Is it a new decade or not?
As we approach the new year, the calendar will switch to 2010 and many will recognize this as the start of a new decade just like most everyone recognized January 1, 2000 as the start of a new century and millennium. The problem is, this is technically incorrect.
Sort of.
If you go all the way back to the start of the calendar we use, the first day was January 1, 0001. There was no year 0. This means that the first decade, or ten year period, went from January 1, 0001 through December 31, 0010 with the second decade starting on January, 1, 0011. This ten year cycle would never change during the course of the next 2000+ years so for those of us alive today, the next decade technically doesn’t start until January 1, 2011. Yes, this means all the hullaballoo around the celebrations on December 31, 1999 were only because the numbers on the calendar were changing to 2000. We were not technically celebrating the start of a new decade, century, or millennium if you were counting from the beginning of our current calendar.

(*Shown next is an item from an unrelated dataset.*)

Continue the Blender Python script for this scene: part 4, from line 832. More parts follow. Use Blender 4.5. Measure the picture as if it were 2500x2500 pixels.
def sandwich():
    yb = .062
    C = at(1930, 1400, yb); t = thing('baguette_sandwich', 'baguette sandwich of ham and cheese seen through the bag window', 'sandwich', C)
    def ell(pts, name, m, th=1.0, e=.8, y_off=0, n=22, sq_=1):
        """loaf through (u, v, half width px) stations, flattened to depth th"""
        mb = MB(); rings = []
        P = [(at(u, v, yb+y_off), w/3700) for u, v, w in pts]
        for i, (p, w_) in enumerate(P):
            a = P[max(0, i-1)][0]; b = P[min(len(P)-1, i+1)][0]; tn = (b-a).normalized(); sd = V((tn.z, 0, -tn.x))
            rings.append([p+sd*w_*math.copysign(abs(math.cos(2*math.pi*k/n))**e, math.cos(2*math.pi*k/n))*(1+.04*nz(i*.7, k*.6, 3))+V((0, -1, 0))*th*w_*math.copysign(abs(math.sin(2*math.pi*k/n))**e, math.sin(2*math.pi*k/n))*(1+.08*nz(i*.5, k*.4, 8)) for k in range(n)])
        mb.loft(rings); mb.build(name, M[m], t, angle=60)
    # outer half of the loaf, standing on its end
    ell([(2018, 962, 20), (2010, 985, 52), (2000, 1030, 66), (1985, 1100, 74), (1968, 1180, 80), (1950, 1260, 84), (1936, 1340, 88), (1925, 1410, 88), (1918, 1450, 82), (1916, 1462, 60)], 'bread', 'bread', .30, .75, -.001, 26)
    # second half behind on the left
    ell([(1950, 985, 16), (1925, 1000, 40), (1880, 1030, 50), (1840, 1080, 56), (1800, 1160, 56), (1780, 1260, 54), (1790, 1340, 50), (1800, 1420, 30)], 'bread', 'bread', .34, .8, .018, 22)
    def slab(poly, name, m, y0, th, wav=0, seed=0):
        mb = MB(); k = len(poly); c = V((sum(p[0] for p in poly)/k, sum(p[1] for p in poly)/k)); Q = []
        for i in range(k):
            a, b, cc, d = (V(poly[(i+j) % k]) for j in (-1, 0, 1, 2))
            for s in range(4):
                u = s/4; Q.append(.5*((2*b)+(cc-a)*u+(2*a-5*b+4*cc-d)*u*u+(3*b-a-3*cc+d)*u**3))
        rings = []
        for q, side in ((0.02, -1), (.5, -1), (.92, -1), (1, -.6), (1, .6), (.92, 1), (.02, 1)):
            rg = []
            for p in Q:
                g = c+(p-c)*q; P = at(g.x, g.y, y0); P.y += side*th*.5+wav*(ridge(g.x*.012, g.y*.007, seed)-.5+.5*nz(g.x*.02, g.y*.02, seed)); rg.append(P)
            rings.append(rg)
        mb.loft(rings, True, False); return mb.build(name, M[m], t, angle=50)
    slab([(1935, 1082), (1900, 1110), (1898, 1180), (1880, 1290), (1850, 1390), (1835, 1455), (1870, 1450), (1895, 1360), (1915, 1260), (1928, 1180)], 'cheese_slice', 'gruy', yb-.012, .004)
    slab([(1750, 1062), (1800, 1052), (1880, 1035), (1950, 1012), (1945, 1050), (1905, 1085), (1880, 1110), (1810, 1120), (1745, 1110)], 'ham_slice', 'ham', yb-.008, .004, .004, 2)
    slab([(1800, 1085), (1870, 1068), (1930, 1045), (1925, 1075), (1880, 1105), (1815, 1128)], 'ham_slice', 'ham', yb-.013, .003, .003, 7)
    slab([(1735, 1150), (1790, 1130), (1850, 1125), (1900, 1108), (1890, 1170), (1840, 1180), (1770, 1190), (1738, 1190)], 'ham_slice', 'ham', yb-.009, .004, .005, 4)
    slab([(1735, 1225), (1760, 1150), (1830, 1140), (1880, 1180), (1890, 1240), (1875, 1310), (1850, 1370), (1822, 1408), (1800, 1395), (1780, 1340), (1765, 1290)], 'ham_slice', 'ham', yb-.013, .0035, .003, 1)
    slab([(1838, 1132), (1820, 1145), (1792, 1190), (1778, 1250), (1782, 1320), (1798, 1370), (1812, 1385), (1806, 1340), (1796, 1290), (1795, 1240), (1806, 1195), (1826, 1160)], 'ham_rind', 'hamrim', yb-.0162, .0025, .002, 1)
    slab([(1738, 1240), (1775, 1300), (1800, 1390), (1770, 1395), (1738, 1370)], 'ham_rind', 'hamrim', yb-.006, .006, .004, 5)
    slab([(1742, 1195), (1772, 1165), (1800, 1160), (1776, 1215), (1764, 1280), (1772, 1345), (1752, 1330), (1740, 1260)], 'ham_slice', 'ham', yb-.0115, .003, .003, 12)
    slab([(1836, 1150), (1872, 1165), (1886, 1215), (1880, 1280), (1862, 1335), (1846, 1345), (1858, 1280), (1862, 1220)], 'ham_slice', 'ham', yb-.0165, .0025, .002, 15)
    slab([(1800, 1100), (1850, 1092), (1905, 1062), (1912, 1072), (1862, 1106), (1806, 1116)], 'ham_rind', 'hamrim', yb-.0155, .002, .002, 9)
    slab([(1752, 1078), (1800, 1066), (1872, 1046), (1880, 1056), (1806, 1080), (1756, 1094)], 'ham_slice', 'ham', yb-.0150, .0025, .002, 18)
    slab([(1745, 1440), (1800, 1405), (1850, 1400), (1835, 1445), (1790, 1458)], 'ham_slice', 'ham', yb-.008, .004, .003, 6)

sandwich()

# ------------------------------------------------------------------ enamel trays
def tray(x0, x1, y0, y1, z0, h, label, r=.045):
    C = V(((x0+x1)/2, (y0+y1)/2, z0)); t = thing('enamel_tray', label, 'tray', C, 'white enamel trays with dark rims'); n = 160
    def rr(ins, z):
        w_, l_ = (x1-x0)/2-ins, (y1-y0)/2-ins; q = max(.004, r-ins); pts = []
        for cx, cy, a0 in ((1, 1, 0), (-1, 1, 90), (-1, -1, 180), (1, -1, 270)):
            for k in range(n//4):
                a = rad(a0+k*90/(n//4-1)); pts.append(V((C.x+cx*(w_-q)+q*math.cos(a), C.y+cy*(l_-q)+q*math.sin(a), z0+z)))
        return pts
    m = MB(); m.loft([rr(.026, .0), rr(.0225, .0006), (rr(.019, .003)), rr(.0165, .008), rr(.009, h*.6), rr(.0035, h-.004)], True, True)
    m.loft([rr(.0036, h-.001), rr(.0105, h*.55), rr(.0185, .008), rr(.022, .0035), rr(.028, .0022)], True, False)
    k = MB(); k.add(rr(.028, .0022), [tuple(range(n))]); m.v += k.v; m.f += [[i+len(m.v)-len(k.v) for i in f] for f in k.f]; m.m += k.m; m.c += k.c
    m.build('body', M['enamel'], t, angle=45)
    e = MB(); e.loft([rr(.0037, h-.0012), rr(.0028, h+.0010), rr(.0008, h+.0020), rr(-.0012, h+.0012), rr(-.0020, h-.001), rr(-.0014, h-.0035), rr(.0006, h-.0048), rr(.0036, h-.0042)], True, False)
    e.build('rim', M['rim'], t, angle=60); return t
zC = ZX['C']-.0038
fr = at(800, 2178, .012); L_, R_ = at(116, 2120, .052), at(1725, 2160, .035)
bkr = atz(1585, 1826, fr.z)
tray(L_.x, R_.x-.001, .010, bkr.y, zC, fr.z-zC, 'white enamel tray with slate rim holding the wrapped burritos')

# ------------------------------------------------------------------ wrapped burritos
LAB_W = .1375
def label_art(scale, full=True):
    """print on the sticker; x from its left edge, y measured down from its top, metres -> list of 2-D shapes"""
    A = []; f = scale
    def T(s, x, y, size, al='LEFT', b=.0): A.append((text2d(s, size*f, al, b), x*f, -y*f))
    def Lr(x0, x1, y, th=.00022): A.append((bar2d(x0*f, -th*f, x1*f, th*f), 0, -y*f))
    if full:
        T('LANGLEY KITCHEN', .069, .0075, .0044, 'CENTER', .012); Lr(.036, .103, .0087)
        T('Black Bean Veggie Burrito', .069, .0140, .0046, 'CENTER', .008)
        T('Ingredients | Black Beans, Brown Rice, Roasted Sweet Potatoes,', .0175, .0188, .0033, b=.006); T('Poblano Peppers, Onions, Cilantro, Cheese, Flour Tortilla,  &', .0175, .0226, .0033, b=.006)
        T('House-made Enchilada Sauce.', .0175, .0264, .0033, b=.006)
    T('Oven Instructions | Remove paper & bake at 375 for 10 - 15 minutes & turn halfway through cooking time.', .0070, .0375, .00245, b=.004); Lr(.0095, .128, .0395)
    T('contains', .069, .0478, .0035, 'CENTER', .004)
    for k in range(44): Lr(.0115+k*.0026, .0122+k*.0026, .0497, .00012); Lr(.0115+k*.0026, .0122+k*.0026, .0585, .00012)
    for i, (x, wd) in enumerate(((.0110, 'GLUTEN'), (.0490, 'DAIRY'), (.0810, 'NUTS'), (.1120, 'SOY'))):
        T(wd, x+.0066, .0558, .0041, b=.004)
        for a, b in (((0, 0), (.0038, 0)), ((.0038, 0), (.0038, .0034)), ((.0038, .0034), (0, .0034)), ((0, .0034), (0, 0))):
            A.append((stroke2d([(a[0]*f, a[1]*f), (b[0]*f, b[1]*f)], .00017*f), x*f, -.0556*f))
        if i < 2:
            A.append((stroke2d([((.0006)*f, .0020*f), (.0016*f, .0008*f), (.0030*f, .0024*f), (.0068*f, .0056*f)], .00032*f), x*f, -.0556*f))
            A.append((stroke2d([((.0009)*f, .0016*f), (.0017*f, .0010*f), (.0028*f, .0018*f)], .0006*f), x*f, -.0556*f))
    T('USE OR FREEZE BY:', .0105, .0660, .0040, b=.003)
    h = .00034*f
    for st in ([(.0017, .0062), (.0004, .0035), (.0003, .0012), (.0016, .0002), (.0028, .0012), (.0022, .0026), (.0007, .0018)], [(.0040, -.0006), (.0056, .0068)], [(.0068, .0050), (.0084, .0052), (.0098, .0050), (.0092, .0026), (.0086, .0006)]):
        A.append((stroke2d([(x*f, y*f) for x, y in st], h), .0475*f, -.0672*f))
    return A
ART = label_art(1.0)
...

Those all officially happened on January 1, 2001.
It’s a weird debate and both sides can technically claim they are correct. By definition, a decade is any period of 10 consecutive years no matter when you start counting. From a societal standpoint, we’ve always refered to decades by the numbers on them so the 80’s ran from the ten year period from 1980 through 1989. So for many, 2010 is the start of a new decade because they started counting in 2000, which is fine. After all, if we didn’t do it this way then 1980 was actually part of the 70’s which is really lame and would totally mess up all those Best of the decade shows on VH1.